PROBLEM
Make a tally of the lines in the records that include the string "Blender", and give only that number.

* * *

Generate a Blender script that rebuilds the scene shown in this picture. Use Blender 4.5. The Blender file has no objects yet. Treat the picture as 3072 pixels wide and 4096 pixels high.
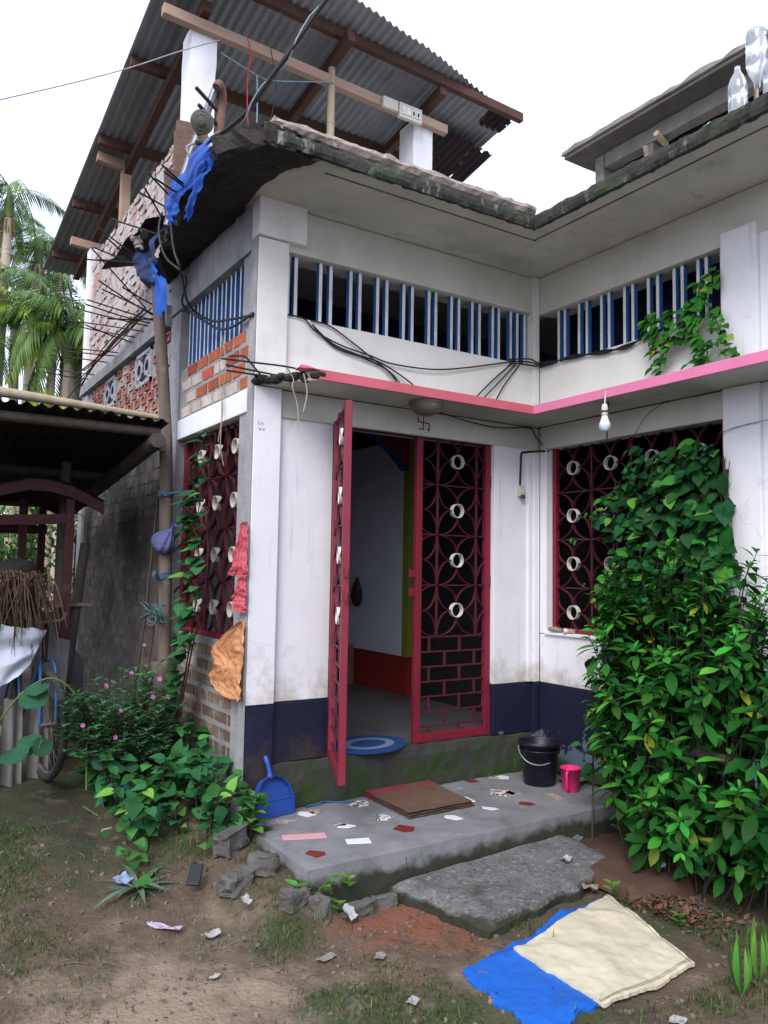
import bpy, math, random
from mathutils import Vector, Matrix, noise, Euler
random.seed(7)
scene = bpy.context.scene
col = scene.collection
R = math.radians
# ------------------------------------------------------------------ camera
cam = bpy.data.objects.new('camera', bpy.data.cameras.new('camera'))
col.objects.link(cam)
cam.data.sensor_fit = 'VERTICAL'; cam.data.sensor_height = 24.0
cam.data.lens = 24.0 * 3153.8 / 4096
cam.data.clip_start = .05; cam.data.clip_end = 400
yaw, pitch, roll = R(32.587), R(4.302), R(.930)
fw = Vector((math.sin(yaw)*math.cos(pitch), math.cos(yaw)*math.cos(pitch), math.sin(pitch)))
rt = fw.cross(Vector((0,0,1))).normalized(); up = rt.cross(fw)
r2 = rt*math.cos(roll) + up*math.sin(roll); u2 = up*math.cos(roll) - rt*math.sin(roll)
m = Matrix((r2, u2, -fw)).transposed().to_4x4()
m.translation = Vector((-4.1959, -4.4116, 1.1607))
cam.matrix_world = m
scene.camera = cam
# ------------------------------------------------------------------ sky, sun, exposure
world = bpy.data.worlds.new('World'); scene.world = world; world.use_nodes = True
wn = world.node_tree.nodes; wl_ = world.node_tree.links
bg = wn['Background']
sky = wn.new('ShaderNodeTexSky'); sky.sky_type = 'NISHITA'; sky.sun_disc = False
SUN_EL, SUN_AZ = 44, 230          # sun behind the camera, to its left (compass from +Y, clockwise)
sky.sun_elevation = R(SUN_EL); sky.sun_rotation = R(SUN_AZ)
sky.air_density = 1.0; sky.dust_density = 6.0; sky.ozone_density = 1.5
mixw = wn.new('ShaderNodeMix'); mixw.data_type = 'RGBA'
mixw.inputs[0].default_value = .72
mixw.inputs[7].default_value = (8.2, 8.95, 11.0, 1)     # flat bright overcast
wl_.new(sky.outputs[0], mixw.inputs[6]); wl_.new(mixw.outputs[2], bg.inputs[0])
bg.inputs[1].default_value = .115
sun = bpy.data.objects.new('sun', bpy.data.lights.new('sun', 'SUN')); col.objects.link(sun)
sun.data.energy = 1.5; sun.data.angle = R(30); sun.data.color = (1, .975, .94)
az = R(SUN_AZ); el = R(SUN_EL)
sd = Vector((math.sin(az)*math.cos(el), math.cos(az)*math.cos(el), math.sin(el)))
sun.rotation_euler = (-sd).to_track_quat('-Z', 'Y').to_euler(); sun.location = (-6, -8, 12)
scene.view_settings.view_transform = 'Standard'; scene.view_settings.look = 'None'
scene.view_settings.gamma = 1; scene.view_settings.use_curve_mapping = False
scene.view_settings.exposure = 0.84
scene.cycles.max_bounces = 8

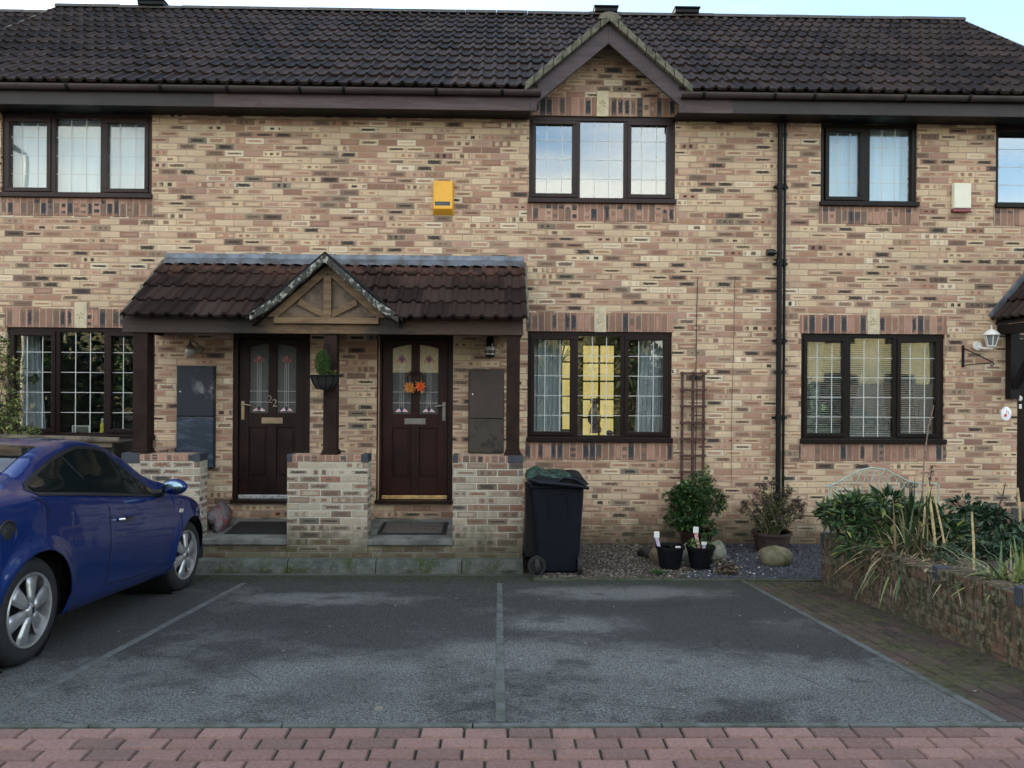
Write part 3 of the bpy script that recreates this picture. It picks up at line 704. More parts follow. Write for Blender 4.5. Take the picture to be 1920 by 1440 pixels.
# gablet
gb=MB()
def gline(y0,off,w):
    pass
zA=GZ; zF=SOF-.01
def gpt(side,t,off):     # point down the rake; off = perpendicular below
    hx=GHW+.02; 
    x=GX+side*(t*hx); z=GZ-t*hx*GT-off*math.sqrt(1+GT*GT); return x,z
bw=.175
for side in(-1,1):
    b=MB()
    tE=1.0
    xo,zo=gpt(side,tE,0); 
    xi0,zi0=gpt(side,0,bw); 
    # foot of the board is cut vertical and drops to the fascia line
    poly=[(GX,GZ),(xo,zo),(xo,SOF-.012),(xo-side*.075,SOF-.012)] 
    # intersect inner line with foot
    xin=xo-side*.075; tin=abs(xin-GX)/(GHW+.02); zin=GZ-abs(xin-GX)*GT-bw*math.sqrt(1+GT*GT)
    poly+=[(xin,min(zin,zo)),(GX,zi0)]
    if side>0: poly=poly[::-1]
    b.prism(poly,'y',YE+.012,YE+.045); b.build('barge_board',M['barge'],h2,bevel=.003)
    # roof slope of the gablet
    q=MB(); L=1.5
    x1,z1=gpt(side,1.10,-.045); x0_,z0_=gpt(side,0,-.045); x2,z2=gpt(side,1.10,-.005); x3,z3=gpt(side,0,-.005)
    q.prism([(x0_,z0_),(x1,z1),(x2,z2),(x3,z3)],'y',YE-.02,YE+1.75); g_=q.build('gablet_roof',M['tile_porch'],h2)
    vb=MB(); seg=9; rr=random.Random(side+5)
    for k in range(seg):
        a,e=k/seg*1.08,(k+1)/seg*1.08-.008; j_=rr.uniform(0,.012)
        p0=gpt(side,a,-.075-j_); p1=gpt(side,e,-.062-j_); p2=gpt(side,e,-.004); p3=gpt(side,a,-.004)
        vb.prism([p0,p1,p2,p3],'y',YE-.05-j_,YE+.10)
    vb.build('verge',M['mortar'],h2,bevel=.006)
    sf=MB(); a0=gpt(side,.02,.0); a1=gpt(side,1.0,.0); a2=gpt(side,1.,.02); a3=gpt(side,.02,.02)
    sf.prism([a0,a1,a2,a3],'y',YE+.046,.0); sf.build('soffit',M['black_plastic'],h2)
b=MB(); b.lathe([(.0,0),(.09,0),(.09,.0)],(0,0,0)) if False else None
b=MB(); prof=[(GX+.13*math.cos(t),GZ+.05+.085*math.sin(t)-.03) for t in [math.pi*i/8 for i in range(9)]]
b.prism(prof,'y',YE-.06,YE+1.5); b.build('gablet_ridge',M['mortar'],h2,bevel=.004)
# dressings
for hh,(a,e) in((h1,gw1),(h2,gw2),(h3,gw3)):
    soldier(hh,a-.02,e+.02,ZG0-.235,ZG0-.025) ; soldier(hh,a-.02,e+.02,ZG1,ZG1+.225)
    keystone(hh,(a+e)/2,ZG1-.004,ZG1+.30)
for hh,(a,e) in((h1,uw1),(h2,uw2),(h3,uw3),(h3,uw4)):
    soldier(hh,a-.02,min(e+.02,XE1),ZU0-.235,ZU0-.025)
soldier(h2,uw2[0]-.0,uw2[1]+.0,ZU1,ZU1+.225); keystone(h2,(uw2[0]+uw2[1])/2,ZU1-.004,ZU1+.30)
window(h1,*uw1,ZU0,SOF,L3,4,M['upvc_g'],M['glass_bl'],label='dark framed upper window with pale blind beside the eaves')
window(h1,*gw1,ZG0,ZG1,L3,5,M['upvc'],M['glass'])
window(h2,*uw2,ZU0,ZU1,L3,4,M['upvc_g'],M['glass_up'],label='upper window under the gable reflecting blue sky')
window(h2,*gw2,ZG0,ZG1,L3,5,M['upvc'],M['glass'])
window(h3,*uw3,ZU0,SOF,L2,4,M['upvc_b'],M['glass_bl'])
window(h3,uw4[0],XE1,ZU0,SOF,[(.05,.95,False)],4,M['upvc_b'],M['glass_up'])
window(h3,*gw3,ZG0,ZG1,L3,5,M['upvc_b'],M['glass_r'])
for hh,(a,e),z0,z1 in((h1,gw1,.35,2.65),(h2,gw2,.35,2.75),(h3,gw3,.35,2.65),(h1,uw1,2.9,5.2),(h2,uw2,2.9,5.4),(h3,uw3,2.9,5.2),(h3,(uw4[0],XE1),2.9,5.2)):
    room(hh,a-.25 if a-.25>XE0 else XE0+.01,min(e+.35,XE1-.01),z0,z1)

# ---------------------------------------------------------------- doors
def lettering(txt,size,loc,mat,parent,name,depth=.003,rz=0,local=False):
    cu=bpy.data.curves.new(name,'FONT'); cu.body=txt; cu.size=size; cu.extrude=depth; cu.align_x='CENTER'; cu.align_y='CENTER'
    tmp=bpy.data.objects.new('tmp',cu); COL.objects.link(tmp)
    me=bpy.data.meshes.new_from_object(tmp.evaluated_get(bpy.context.evaluated_depsgraph_get()))
    me.transform(Matrix.Translation(loc)@Matrix.Rotation(rz,4,'Y')@Matrix.Rotation(R(90),4,'X'))
    bpy.data.objects.remove(tmp); me.materials.clear(); me.materials.append(mat); me.name=name
    o=bpy.data.objects.new(name,me); COL.objects.link(o)
    if parent: adopt(o,parent,local)
    return o
M['doorwood']=simple('dark_stained_door',(.022,.0065,.0055),.45,var=.3,scale=3,bump=.1,bscale=50,spec=.2)
M['doorblack']=simple('dark_stained_door_worn',(.015,.0065,.005),.48,var=.3,scale=3,bump=.1,bscale=50,spec=.2)
M['pink']=simple('pink_glass',(.62,.42,.46),.3); M['redglass']=simple('red_glass',(.30,.05,.06),.3); M['blueglass']=simple('navy_glass',(.02,.02,.07),.3)
M['creamglass']=NT('lit_tone_cream_glass')
def cg():
    t=M['creamglass']; p=t.pos(); n=t.noise(p,70,4); c=t.mix(t.ss(n,.35,.65),(.50,.40,.22),(.30,.24,.14)); t.pbsdf(c,.25,0,t.bump(n,.4,.004),.5); return t.mat  # lit look of the glass is put into its cream colour
M['creamglass']=cg()
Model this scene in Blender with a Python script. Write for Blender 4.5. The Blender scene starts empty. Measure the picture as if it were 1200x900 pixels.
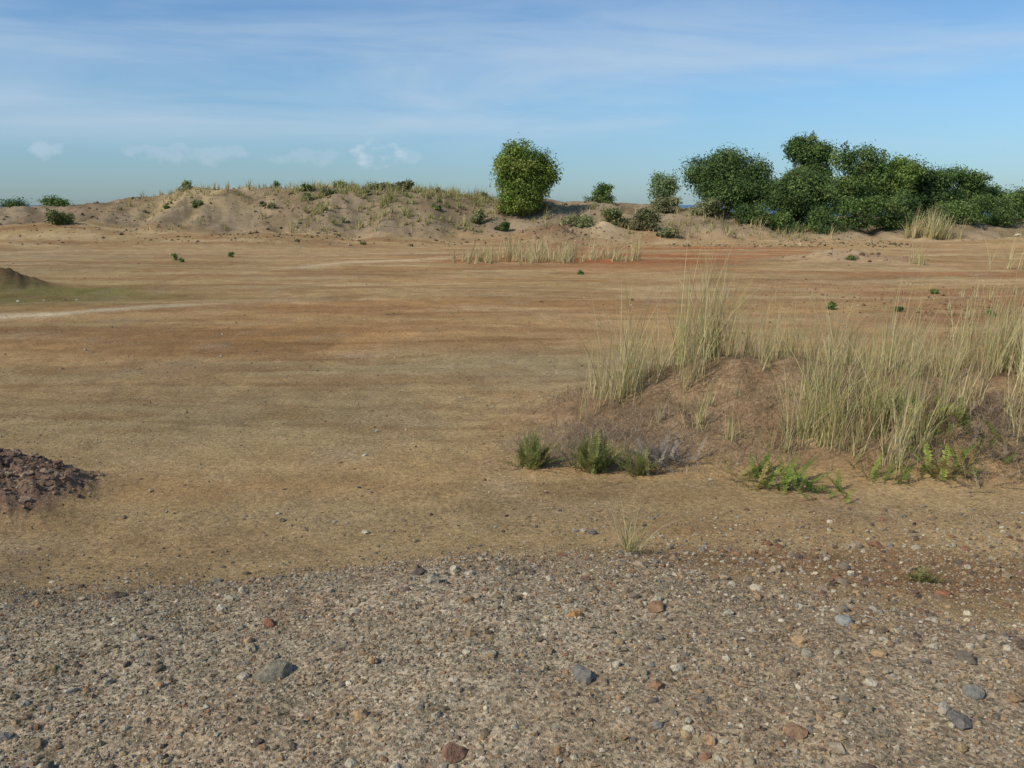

* * *

WRITTEN SOLUTION
3